Two films where I felt the spirits of the Coen Brothers and David Lynch were Poupoupidou, by director Gérald Hustache-Mathieu, and Le Havre, written and directed by Aki Kaurismäki. Both films were stylized in unusual ways.

Poupoupidou opens with a skier stumbling upon the lifeless body of Candice Lecoeur (Sophie Quinton) in a “no man’s land” between France and Switzerland, outside of jurisdiction and ruled a suicide. Crime novelist David Rousseau (Jean-Paul Rouve), in dire need of another book idea, finds reason to believe her death suspicious. Little flourishes in the film kept it moving, as did Rouve’s lived-in face and Quinton’s naivete and vulnerability. She believed herself to be a reincarnation of Marilyn Monroe.

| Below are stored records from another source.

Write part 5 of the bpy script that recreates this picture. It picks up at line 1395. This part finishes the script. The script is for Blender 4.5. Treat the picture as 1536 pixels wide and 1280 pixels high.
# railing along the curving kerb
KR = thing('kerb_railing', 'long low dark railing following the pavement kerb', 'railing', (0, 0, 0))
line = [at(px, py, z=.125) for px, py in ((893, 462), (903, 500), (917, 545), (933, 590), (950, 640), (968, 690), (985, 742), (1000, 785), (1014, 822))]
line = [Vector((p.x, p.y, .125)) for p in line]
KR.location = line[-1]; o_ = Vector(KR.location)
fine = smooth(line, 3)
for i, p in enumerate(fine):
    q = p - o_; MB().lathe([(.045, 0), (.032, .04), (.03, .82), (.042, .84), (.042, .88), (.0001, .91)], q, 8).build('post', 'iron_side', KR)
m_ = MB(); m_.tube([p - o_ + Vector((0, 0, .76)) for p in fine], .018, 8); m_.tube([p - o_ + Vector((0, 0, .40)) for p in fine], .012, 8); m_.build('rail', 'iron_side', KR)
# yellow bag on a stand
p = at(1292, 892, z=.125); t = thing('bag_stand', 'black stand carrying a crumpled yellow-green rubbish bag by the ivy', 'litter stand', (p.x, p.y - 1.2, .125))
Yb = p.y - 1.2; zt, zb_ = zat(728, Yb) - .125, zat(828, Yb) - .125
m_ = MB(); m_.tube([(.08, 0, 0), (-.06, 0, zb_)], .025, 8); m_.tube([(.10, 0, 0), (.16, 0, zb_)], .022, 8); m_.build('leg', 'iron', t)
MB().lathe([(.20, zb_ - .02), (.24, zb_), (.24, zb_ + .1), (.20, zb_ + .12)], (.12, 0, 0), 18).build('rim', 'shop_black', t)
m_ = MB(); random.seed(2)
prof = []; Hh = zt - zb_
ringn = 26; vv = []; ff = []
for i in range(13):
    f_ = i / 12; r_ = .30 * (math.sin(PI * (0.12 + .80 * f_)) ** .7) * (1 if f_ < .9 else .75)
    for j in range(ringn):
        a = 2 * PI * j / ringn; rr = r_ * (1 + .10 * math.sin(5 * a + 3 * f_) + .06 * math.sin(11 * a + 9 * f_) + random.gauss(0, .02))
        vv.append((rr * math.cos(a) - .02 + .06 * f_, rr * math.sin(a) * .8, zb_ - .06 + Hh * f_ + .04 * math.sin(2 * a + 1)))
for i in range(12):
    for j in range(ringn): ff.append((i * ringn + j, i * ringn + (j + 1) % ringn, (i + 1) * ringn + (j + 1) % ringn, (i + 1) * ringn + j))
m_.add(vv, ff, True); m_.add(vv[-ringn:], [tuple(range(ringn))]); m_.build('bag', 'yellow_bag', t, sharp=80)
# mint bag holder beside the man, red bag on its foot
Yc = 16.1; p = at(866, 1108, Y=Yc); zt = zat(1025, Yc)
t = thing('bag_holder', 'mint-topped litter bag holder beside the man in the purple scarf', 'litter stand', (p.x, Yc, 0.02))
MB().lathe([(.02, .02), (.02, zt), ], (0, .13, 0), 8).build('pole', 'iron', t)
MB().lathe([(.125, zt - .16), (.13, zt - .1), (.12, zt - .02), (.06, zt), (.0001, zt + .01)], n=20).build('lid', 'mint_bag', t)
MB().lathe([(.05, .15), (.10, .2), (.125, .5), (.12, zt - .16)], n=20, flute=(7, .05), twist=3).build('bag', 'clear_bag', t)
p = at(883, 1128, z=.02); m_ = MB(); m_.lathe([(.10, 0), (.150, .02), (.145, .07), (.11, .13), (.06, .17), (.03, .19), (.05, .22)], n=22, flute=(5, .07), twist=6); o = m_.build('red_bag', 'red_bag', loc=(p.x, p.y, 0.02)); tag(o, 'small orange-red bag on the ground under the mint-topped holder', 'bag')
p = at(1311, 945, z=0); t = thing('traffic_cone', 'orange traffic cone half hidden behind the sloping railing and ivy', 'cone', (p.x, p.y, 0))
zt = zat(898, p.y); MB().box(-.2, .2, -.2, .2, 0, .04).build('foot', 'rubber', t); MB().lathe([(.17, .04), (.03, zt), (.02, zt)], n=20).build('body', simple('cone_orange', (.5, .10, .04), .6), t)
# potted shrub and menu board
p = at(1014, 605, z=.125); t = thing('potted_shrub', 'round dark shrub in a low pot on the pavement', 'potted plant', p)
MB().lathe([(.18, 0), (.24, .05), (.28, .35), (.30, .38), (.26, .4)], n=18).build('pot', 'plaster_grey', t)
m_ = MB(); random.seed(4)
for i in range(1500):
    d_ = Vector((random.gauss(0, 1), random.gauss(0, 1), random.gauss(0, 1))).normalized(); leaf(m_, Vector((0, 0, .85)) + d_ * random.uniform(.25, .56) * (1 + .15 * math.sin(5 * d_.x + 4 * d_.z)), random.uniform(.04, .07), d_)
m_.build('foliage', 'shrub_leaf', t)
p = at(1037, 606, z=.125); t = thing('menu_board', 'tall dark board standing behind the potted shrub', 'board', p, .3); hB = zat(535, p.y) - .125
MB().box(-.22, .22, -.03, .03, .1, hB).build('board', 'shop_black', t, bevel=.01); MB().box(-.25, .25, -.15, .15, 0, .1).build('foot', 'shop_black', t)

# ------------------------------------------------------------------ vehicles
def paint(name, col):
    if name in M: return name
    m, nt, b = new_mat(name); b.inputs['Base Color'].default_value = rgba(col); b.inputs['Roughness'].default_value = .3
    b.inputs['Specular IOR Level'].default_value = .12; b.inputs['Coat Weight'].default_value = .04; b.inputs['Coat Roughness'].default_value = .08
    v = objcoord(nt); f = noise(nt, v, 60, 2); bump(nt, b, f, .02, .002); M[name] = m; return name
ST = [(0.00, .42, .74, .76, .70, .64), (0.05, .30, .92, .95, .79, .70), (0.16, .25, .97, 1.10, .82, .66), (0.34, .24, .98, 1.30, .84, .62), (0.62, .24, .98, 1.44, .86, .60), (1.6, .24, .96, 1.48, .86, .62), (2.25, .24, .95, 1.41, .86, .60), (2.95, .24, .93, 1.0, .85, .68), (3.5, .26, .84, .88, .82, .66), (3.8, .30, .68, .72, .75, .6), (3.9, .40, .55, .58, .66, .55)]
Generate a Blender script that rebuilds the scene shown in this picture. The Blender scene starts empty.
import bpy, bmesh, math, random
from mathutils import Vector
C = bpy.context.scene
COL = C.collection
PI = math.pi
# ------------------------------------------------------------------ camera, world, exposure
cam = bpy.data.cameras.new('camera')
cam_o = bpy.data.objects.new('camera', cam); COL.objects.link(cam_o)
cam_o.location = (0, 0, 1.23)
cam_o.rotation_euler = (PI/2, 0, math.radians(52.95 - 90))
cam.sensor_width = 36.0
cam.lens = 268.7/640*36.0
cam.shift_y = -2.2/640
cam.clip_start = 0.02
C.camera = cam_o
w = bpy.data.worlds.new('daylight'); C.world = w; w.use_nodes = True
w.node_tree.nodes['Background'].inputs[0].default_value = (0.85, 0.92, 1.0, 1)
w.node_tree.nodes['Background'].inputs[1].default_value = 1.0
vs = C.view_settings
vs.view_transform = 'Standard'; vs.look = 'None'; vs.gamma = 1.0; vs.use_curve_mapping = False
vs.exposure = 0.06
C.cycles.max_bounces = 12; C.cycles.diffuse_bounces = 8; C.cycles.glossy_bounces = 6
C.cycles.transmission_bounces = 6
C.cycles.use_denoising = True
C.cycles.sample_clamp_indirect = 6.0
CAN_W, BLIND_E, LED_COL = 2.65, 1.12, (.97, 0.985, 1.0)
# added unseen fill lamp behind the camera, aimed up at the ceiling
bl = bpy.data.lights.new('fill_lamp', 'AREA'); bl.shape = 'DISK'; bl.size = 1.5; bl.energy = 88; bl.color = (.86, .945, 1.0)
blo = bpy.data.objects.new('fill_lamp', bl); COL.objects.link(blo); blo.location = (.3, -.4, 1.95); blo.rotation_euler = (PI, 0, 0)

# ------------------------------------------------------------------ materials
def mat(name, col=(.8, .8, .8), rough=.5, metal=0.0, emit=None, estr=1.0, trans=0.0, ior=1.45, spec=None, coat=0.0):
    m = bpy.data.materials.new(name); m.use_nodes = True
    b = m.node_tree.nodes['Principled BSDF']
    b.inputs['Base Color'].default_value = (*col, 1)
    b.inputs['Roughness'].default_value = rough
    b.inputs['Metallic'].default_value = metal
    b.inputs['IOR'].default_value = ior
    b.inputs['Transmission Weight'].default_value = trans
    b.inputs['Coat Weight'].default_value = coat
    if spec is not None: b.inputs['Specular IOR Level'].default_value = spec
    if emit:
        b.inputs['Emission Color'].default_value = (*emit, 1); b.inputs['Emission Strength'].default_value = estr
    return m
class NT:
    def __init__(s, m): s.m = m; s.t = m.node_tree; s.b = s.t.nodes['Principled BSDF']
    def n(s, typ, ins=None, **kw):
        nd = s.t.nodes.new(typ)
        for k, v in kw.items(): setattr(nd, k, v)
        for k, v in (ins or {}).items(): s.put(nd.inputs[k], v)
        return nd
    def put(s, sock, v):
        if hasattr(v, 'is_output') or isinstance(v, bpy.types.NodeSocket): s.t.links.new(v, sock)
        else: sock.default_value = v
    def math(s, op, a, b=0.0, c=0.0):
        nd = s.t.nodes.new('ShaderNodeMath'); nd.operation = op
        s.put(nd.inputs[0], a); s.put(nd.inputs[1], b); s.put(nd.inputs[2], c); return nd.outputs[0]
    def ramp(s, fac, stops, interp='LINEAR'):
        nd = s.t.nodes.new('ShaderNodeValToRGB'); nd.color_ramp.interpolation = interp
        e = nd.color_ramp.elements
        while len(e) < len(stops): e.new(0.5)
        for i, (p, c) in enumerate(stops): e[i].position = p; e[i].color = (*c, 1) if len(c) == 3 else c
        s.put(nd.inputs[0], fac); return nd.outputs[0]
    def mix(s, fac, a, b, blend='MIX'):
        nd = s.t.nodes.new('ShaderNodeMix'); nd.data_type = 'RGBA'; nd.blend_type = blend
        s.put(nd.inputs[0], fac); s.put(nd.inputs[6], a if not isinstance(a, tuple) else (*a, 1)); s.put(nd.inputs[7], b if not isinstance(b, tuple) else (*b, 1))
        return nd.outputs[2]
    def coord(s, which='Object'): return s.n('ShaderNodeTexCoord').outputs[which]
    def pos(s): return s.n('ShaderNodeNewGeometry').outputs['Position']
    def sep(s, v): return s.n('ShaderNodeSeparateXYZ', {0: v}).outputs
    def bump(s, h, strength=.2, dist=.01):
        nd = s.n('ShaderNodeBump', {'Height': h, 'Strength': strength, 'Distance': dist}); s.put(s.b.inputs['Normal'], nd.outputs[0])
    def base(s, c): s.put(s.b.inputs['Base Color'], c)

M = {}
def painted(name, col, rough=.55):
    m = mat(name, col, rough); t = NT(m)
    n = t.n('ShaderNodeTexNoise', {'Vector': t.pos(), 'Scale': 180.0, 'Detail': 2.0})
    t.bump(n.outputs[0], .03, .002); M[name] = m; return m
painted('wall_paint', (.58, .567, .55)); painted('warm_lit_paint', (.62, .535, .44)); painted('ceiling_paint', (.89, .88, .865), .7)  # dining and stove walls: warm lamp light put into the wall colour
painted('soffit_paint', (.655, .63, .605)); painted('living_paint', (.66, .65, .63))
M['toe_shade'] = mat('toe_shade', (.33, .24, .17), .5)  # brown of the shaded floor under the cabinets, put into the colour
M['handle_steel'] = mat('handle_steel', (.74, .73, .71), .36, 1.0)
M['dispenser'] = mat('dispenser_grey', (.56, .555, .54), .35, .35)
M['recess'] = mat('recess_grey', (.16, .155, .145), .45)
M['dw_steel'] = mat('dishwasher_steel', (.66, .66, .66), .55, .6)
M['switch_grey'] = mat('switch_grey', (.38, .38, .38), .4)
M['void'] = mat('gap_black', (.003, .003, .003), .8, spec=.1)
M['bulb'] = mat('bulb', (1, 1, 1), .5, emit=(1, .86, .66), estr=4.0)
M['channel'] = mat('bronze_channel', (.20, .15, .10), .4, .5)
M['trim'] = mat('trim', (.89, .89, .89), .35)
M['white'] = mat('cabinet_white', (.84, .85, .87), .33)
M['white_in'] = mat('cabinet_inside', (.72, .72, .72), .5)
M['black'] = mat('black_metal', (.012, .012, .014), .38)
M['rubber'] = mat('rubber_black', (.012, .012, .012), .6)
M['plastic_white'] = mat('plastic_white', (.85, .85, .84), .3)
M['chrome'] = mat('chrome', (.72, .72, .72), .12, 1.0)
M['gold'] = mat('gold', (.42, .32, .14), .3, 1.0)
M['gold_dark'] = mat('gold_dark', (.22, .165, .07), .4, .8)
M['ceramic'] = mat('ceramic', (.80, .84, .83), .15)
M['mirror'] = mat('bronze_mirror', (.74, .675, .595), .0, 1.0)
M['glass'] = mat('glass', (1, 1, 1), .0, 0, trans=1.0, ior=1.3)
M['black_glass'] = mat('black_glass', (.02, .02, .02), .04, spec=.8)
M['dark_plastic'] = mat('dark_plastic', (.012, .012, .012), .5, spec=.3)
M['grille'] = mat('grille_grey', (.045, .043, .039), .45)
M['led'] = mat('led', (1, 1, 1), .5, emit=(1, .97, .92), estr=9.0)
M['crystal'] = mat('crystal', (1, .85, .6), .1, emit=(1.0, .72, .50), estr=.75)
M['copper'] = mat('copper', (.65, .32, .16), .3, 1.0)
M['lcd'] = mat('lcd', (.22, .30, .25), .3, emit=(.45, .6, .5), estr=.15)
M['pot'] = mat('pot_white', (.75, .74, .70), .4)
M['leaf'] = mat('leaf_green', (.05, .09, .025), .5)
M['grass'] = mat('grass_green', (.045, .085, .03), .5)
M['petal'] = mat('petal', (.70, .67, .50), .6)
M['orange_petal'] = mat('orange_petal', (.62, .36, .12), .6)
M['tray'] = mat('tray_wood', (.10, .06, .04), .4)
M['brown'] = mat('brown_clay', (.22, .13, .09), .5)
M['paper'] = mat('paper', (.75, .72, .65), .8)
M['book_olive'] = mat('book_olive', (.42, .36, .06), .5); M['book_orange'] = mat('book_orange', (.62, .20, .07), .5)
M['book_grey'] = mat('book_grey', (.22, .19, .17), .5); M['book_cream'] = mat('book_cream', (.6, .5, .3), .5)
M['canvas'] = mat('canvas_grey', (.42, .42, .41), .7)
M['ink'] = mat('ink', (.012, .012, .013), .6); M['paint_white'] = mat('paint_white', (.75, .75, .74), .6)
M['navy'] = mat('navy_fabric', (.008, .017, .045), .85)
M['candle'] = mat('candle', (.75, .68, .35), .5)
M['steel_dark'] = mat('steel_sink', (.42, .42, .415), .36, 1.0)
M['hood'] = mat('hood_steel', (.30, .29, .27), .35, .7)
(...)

Le Havre’s color saturation, its artistic composition of scenes, its stagey lighting and the film's deadpan acting style made it seem like a movie from a different era. Actor Andre Wilms, who plays shoe shiner Marcel Marx, and his devoted wife, Arletty (Kati Outinen), get "Great Actor" close-ups reminiscent of those found in older films. Critic Jean-Jacques Bernard described the film, set in a French harbor city and involving an illegal immigrant from Gabon receiving shelter and escape, as a “melancholic postcard from a France we would like to know.” Yet the concluding image of a cherry tree in full bloom was perfect, and fitting, for this year's 20th anniversary of the French Film Festival.